Parece, por lo menos así lo revelan las estadísticas, que para el público el campeonato chileno no es tan malo, o tan mediocre, como muchas veces los comentaristas especializados lo hacemos ver. Quizás esa cifra de asistencia récord desde 1995 no se explique por la calidad del juego que se ve semanalmente o por la disposición anímica de los jugadores. Pero que los números de las concurrencias a los estadios indican algo, eso sí que no resiste un debate con ribetes historiográficos o de sociología barata: el chileno volvió a ir al estadio y no solamente porque le gusta el maní, los cánticos de las hinchadas, porque se siente seguro o porque el espectáculo es más barato (o menos caro).
Los críticos podrán afirmar que sus argumentos técnicos (análisis donde la subjetividad adquiere dimensiones gigantescas) no son excluyentes de los números. En otras palabras, que lo malo o regular que encuentran el campeonato no debe tener necesariamente relación directa con las asistencias masivas. El punto es que a la luz de las cifras durante este certamen, y también del año pasado, el enfoque purista de la prensa adicta a la táctica, al orden y a la estrategia, al juego pulcro y otras consideraciones, no tiene coincidencia con lo que le atrae a la gente, y que la convivencia de ambas realidades está vinculada a una tendencia generalizada: el distanciamiento de "los que saben" con las audiencias.
Pero la discusión tiene un interés relativo al lado de otra: la del mundo directivo que define el sistema de campeonato. El récord de público, por lo menos en lo que va corrido de este siglo, no puede entenderse como algo aleatorio ni ser objeto de una evaluación superficial. Si el hincha y el aficionado volvieron a los estadios es porque lo que los equipos expresan futbolísticamente les agrada. Teorizar con que hay mayor seguridad o que han funcionado las estrategias de márketing es taparse los ojos con una aguja. Cuando el dato de mercado indica que una persona puede ver por TV todos los partidos del torneo por diez mil pesos mensuales, ningún especialista puede salir con la monserga de que quien va al estadio desprecia o no le gusta lo que observa en la cancha. Y si compramos, aun en pequeña dosis, la falta de calidad del fútbol chileno, tenemos que concluir, sin duda alguna, que la gente asiste porque es el formato del torneo el que le aporta la dosis de emoción, tensión, drama y atractivo al espectáculo por el que se paga, y no poco, como algunos quieren dar a entender.
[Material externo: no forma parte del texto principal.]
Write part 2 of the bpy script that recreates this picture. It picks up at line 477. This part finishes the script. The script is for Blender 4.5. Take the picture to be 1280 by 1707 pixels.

Aunque la mesa directiva de la ANFP comience a estrilar y a anunciar drásticas medidas, los clubes deben revisar si quieren modificar el sistema de campeonato para el 2018 y pasar a un torneo largo de 30 fechas. Por alguna razón que nadie ha comprobado deportiva ni científicamente (y la crítica especializada tiene mucho que ver con este paradigma) se llegó a la conclusión de que la gran responsabilidad por el pésimo rendimiento en copas internacionales se debía a la modalidad del campeonato corto, desechado por otros países desarrollados. Ese prejuicio instalado que no da garantías de nada, salvo de un mayor ordenamiento estructural de los clubes, tiene a la dirigencia convencida de que hay que mutar porque el cambio garantiza progreso. Valdría la pena que así como se han tomado meses y meses en discutir cuánto se repartirán por la venta del CDF, se ocupen de averiguar por qué la gente volvió a ir a ver a sus clubes. Quizás se encuentran con otra sorpresa.